**WHAT YOU SHOULD DO**. Word for word, restate every line of the material.
— Start INFORMATION GIVEN —
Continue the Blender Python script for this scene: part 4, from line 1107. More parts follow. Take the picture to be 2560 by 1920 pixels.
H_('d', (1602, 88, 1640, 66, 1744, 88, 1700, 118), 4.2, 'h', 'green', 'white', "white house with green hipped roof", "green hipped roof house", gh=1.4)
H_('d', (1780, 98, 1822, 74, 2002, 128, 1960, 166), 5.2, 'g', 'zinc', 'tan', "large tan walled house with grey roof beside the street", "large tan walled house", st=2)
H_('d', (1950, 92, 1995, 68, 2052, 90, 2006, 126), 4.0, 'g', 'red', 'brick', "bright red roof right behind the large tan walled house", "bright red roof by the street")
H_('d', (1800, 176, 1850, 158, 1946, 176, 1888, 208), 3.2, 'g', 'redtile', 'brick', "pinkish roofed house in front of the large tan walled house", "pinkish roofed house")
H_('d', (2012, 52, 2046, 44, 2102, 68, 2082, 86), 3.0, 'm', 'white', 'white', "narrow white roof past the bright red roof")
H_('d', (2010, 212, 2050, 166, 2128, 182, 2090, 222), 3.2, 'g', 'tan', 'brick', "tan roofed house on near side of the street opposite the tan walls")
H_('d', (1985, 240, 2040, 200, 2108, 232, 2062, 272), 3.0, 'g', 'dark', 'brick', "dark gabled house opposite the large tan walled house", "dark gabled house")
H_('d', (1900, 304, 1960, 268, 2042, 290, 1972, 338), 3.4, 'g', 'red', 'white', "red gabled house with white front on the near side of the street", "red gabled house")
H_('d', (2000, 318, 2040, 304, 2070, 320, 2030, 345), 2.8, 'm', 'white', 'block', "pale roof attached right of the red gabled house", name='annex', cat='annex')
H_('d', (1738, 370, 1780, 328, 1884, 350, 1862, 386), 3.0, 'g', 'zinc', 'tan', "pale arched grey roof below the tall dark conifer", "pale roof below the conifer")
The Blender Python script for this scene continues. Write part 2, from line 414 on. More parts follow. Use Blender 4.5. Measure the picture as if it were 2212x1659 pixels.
— End INFORMATION GIVEN —
**EXERCISE OUTPUT**.
Continue the Blender Python script for this scene: part 4, from line 1107. More parts follow. Take the picture to be 2560 by 1920 pixels.
H_('d', (1602, 88, 1640, 66, 1744, 88, 1700, 118), 4.2, 'h', 'green', 'white', "white house with green hipped roof", "green hipped roof house", gh=1.4)
H_('d', (1780, 98, 1822, 74, 2002, 128, 1960, 166), 5.2, 'g', 'zinc', 'tan', "large tan walled house with grey roof beside the street", "large tan walled house", st=2)
H_('d', (1950, 92, 1995, 68, 2052, 90, 2006, 126), 4.0, 'g', 'red', 'brick', "bright red roof right behind the large tan walled house", "bright red roof by the street")
H_('d', (1800, 176, 1850, 158, 1946, 176, 1888, 208), 3.2, 'g', 'redtile', 'brick', "pinkish roofed house in front of the large tan walled house", "pinkish roofed house")
H_('d', (2012, 52, 2046, 44, 2102, 68, 2082, 86), 3.0, 'm', 'white', 'white', "narrow white roof past the bright red roof")
H_('d', (2010, 212, 2050, 166, 2128, 182, 2090, 222), 3.2, 'g', 'tan', 'brick', "tan roofed house on near side of the street opposite the tan walls")
H_('d', (1985, 240, 2040, 200, 2108, 232, 2062, 272), 3.0, 'g', 'dark', 'brick', "dark gabled house opposite the large tan walled house", "dark gabled house")
H_('d', (1900, 304, 1960, 268, 2042, 290, 1972, 338), 3.4, 'g', 'red', 'white', "red gabled house with white front on the near side of the street", "red gabled house")
H_('d', (2000, 318, 2040, 304, 2070, 320, 2030, 345), 2.8, 'm', 'white', 'block', "pale roof attached right of the red gabled house", name='annex', cat='annex')
H_('d', (1738, 370, 1780, 328, 1884, 350, 1862, 386), 3.0, 'g', 'zinc', 'tan', "pale arched grey roof below the tall dark conifer", "pale roof below the conifer")
The Blender Python script for this scene continues. Write part 2, from line 414 on. More parts follow. Use Blender 4.5. Measure the picture as if it were 2212x1659 pixels.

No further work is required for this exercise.